YOUR INSTRUCTIONS
Search the listing for the string "from" and copy every line that contains it.

RECORDED INFORMATION
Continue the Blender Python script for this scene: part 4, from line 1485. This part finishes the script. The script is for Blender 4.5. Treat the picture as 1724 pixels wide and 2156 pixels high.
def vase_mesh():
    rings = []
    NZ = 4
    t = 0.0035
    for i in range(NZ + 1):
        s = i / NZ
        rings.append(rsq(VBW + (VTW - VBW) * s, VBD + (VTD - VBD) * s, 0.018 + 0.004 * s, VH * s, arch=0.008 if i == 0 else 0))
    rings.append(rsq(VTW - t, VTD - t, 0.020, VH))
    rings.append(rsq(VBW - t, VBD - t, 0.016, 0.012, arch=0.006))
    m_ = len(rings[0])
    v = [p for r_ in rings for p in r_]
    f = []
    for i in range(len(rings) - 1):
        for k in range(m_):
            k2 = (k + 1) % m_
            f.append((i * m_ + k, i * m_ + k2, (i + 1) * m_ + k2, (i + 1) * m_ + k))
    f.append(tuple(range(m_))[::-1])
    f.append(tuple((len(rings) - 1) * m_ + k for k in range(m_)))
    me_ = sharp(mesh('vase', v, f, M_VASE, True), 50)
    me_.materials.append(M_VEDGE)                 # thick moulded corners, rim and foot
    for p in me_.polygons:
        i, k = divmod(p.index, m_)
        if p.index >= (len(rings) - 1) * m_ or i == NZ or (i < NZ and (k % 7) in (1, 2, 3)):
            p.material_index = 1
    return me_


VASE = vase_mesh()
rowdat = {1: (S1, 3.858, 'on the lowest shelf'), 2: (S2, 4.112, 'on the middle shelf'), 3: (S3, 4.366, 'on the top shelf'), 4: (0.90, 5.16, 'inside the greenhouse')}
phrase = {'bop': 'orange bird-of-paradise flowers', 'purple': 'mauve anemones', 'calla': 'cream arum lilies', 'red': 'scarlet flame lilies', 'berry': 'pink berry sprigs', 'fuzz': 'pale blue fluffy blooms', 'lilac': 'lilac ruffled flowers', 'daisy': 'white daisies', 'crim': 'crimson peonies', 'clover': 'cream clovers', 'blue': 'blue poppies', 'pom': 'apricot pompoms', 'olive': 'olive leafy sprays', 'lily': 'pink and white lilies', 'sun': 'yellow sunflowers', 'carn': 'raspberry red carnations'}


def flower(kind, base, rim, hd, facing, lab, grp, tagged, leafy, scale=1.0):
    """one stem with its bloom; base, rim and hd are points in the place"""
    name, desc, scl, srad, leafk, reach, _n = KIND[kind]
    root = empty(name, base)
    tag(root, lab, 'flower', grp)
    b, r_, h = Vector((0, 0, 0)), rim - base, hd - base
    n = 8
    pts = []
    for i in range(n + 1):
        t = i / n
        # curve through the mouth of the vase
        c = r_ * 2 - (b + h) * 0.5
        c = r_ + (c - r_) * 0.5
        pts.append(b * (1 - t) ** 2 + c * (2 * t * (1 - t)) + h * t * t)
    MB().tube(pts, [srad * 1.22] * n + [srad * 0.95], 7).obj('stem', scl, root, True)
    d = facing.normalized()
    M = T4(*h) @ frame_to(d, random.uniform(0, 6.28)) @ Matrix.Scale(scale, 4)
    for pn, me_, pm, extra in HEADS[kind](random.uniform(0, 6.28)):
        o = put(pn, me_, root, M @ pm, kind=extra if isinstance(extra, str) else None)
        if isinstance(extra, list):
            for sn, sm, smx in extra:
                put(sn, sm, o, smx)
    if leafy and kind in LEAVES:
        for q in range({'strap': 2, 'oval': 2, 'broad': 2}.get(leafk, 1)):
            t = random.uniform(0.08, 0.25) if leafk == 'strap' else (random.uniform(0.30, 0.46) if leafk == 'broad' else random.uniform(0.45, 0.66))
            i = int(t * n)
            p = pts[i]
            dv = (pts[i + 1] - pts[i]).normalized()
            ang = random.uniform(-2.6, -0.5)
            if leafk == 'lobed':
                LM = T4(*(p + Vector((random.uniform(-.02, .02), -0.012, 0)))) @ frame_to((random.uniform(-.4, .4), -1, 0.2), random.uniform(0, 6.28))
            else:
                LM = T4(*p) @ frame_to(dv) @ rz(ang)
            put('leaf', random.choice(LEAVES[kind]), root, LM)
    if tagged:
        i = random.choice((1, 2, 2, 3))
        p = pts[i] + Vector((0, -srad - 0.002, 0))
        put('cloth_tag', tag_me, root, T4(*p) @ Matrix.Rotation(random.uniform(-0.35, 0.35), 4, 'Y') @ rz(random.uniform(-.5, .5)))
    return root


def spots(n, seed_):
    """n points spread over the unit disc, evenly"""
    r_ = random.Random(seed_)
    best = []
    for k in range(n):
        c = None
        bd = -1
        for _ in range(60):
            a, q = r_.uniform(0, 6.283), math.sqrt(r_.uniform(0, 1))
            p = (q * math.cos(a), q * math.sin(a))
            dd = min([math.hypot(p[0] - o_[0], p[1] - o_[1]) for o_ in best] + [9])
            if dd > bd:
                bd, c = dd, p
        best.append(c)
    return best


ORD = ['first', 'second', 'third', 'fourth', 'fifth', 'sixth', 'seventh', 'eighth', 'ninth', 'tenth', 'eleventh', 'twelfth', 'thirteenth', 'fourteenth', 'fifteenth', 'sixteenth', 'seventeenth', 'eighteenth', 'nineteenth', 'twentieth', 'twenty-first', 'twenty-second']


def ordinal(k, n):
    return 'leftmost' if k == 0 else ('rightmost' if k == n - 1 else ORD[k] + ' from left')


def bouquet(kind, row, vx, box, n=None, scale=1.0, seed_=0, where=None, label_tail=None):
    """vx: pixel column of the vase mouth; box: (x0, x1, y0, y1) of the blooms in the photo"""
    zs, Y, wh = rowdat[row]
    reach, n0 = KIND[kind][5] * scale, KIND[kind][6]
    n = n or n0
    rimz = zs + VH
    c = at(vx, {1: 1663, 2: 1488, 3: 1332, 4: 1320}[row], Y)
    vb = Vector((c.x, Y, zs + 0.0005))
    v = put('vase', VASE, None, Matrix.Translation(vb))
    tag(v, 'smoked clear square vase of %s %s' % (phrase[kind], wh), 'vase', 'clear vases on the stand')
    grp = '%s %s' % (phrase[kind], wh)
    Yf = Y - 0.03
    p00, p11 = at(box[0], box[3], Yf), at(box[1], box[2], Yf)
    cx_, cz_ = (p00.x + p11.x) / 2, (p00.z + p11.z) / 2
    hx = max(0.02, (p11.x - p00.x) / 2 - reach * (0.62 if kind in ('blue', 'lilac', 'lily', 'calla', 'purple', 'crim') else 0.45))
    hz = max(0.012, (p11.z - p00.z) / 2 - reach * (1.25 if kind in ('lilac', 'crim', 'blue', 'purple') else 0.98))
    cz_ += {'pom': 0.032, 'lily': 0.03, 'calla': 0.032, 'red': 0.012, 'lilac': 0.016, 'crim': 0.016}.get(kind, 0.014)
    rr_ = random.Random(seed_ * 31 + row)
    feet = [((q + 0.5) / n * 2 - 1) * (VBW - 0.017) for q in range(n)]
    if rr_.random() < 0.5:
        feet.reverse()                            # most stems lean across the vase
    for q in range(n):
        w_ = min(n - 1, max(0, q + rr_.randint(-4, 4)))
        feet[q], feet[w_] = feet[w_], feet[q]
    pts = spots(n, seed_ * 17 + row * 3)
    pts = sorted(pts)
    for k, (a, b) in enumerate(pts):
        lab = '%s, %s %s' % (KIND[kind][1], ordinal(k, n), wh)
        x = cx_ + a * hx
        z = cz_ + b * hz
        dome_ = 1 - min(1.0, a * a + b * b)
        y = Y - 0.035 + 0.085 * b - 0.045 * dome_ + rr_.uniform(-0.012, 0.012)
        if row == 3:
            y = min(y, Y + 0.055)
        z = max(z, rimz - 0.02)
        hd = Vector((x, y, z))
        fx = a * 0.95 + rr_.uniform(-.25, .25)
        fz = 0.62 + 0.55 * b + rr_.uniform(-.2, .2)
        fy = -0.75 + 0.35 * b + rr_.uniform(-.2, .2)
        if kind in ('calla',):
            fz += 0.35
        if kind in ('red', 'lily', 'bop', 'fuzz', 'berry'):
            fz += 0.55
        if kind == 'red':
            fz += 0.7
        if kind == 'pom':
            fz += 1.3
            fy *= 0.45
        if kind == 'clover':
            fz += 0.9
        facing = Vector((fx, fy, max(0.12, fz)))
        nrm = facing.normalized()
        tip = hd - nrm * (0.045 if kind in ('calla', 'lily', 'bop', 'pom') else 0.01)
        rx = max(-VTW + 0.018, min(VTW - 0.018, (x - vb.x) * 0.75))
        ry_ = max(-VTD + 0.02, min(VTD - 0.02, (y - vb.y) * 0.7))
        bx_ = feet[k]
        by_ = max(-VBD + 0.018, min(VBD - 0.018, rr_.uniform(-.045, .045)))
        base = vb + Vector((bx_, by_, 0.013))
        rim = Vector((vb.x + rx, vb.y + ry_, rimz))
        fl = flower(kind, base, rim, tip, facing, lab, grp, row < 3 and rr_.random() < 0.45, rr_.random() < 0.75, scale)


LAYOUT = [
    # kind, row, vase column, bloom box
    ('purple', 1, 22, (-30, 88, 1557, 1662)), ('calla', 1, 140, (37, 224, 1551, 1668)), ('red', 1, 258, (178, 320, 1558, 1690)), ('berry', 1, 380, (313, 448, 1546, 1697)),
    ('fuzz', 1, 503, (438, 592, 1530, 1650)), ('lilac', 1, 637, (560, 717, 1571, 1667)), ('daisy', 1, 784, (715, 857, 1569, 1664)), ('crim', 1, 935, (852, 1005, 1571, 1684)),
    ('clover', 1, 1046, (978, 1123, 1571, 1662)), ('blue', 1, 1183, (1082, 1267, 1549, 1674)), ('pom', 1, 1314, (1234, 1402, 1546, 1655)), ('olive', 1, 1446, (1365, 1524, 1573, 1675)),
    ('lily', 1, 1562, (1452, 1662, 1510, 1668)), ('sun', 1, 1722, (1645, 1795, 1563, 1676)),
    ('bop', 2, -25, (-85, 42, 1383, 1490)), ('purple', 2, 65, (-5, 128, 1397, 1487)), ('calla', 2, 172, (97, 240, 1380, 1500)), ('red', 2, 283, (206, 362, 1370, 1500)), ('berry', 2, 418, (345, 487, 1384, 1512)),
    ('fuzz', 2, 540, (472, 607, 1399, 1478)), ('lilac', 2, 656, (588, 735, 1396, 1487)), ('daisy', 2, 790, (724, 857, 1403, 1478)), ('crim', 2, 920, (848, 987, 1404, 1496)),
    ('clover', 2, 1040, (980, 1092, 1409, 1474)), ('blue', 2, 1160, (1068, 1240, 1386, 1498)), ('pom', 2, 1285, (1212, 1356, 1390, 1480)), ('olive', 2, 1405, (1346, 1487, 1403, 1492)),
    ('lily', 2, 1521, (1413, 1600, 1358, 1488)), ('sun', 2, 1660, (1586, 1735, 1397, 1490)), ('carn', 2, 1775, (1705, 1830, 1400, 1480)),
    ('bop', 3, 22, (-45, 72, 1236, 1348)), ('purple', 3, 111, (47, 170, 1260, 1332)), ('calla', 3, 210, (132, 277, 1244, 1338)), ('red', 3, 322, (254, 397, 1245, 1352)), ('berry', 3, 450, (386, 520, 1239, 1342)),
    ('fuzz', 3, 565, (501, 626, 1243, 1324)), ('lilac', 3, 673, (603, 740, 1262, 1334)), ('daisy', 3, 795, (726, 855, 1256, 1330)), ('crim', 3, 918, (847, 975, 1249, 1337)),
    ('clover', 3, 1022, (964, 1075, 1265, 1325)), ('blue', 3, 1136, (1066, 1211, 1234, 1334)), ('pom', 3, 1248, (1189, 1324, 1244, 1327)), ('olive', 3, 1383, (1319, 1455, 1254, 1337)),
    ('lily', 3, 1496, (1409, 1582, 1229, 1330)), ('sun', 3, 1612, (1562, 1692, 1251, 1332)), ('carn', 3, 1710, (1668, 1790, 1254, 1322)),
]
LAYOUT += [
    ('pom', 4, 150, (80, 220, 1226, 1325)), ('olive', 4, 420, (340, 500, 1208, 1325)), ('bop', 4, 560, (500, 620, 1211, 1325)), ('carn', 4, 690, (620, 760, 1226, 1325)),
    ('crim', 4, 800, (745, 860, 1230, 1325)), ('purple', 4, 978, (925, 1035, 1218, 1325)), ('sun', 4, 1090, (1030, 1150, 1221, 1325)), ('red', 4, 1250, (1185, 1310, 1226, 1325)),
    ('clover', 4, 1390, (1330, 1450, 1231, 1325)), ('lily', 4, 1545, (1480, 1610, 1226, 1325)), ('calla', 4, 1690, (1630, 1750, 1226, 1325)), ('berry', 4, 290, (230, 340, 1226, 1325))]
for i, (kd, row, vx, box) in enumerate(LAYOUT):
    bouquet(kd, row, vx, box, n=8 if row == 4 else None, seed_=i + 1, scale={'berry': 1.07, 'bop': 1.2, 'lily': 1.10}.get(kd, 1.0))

TASK SOLUTION
Continue the Blender Python script for this scene: part 4, from line 1485. This part finishes the script. The script is for Blender 4.5. Treat the picture as 1724 pixels wide and 2156 pixels high.
    return 'leftmost' if k == 0 else ('rightmost' if k == n - 1 else ORD[k] + ' from left')